Collected data:
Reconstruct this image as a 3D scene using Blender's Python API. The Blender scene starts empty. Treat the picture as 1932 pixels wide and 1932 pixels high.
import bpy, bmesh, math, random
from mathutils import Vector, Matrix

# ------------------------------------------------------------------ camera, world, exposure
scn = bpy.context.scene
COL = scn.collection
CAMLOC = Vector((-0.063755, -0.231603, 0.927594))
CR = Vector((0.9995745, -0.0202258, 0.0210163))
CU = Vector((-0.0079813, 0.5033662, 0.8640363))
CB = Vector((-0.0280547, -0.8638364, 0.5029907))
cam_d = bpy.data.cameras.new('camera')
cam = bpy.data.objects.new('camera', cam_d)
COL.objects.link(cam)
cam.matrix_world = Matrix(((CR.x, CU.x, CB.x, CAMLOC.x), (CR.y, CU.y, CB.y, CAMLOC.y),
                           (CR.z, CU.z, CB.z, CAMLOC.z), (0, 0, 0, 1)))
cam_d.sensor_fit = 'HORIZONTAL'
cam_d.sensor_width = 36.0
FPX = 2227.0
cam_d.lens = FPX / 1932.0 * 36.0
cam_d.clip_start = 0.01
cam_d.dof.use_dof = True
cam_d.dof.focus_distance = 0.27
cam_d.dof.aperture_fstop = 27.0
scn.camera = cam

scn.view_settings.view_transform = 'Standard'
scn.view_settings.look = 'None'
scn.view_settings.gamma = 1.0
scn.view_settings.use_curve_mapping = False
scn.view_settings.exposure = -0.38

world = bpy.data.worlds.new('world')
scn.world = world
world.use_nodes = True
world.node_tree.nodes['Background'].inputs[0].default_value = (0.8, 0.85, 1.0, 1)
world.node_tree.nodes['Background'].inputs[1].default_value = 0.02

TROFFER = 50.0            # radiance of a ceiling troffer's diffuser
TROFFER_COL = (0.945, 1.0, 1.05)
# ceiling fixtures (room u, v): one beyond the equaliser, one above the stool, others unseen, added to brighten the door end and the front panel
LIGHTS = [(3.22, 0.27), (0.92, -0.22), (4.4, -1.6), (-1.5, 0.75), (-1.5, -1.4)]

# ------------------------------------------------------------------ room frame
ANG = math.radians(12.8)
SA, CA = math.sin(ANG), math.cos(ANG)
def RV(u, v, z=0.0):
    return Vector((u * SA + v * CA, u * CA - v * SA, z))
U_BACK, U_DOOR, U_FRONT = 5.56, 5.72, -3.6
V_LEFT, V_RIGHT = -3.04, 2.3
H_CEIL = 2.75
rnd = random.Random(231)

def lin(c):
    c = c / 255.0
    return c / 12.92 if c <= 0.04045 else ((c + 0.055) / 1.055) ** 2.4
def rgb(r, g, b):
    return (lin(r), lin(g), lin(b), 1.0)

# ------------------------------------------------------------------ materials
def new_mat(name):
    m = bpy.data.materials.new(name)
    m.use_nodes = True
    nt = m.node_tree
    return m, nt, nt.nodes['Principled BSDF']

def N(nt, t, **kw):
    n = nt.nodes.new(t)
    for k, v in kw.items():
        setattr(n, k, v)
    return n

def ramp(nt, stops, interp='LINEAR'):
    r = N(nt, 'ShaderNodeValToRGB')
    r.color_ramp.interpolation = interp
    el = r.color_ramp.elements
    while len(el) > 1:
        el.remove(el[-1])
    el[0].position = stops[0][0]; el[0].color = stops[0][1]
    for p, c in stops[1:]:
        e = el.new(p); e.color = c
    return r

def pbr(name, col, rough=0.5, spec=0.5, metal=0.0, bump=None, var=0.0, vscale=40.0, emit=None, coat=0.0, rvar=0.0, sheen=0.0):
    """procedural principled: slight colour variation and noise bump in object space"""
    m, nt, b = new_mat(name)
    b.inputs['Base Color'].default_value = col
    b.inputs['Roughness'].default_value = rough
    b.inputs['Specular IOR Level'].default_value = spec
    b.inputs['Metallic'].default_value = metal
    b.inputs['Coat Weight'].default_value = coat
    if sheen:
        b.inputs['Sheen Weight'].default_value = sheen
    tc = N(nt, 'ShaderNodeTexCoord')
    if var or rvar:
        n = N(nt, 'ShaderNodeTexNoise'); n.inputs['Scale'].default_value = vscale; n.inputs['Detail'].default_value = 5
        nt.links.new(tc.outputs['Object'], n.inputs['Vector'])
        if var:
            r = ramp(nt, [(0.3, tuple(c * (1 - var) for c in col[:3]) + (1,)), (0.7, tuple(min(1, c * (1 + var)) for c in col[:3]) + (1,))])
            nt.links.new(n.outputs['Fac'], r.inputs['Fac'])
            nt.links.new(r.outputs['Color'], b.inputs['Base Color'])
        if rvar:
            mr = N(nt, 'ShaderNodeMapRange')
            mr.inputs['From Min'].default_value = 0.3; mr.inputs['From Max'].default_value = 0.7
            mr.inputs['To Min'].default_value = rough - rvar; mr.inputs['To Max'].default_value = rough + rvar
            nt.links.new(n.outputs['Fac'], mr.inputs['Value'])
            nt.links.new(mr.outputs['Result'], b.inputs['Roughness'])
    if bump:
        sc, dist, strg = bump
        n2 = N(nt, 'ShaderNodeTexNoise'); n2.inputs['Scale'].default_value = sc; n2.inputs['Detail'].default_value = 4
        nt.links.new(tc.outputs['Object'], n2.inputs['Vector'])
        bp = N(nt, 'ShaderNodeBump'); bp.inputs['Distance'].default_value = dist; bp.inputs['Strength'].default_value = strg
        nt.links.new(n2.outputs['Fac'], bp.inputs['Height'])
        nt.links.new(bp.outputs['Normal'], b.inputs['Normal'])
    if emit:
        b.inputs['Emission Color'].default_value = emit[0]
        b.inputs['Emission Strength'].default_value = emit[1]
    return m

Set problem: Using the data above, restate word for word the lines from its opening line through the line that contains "from mathutils import Vector, Matrix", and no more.

Problem solution:
Reconstruct this image as a 3D scene using Blender's Python API. The Blender scene starts empty. Treat the picture as 1932 pixels wide and 1932 pixels high.
import bpy, bmesh, math, random
from mathutils import Vector, Matrix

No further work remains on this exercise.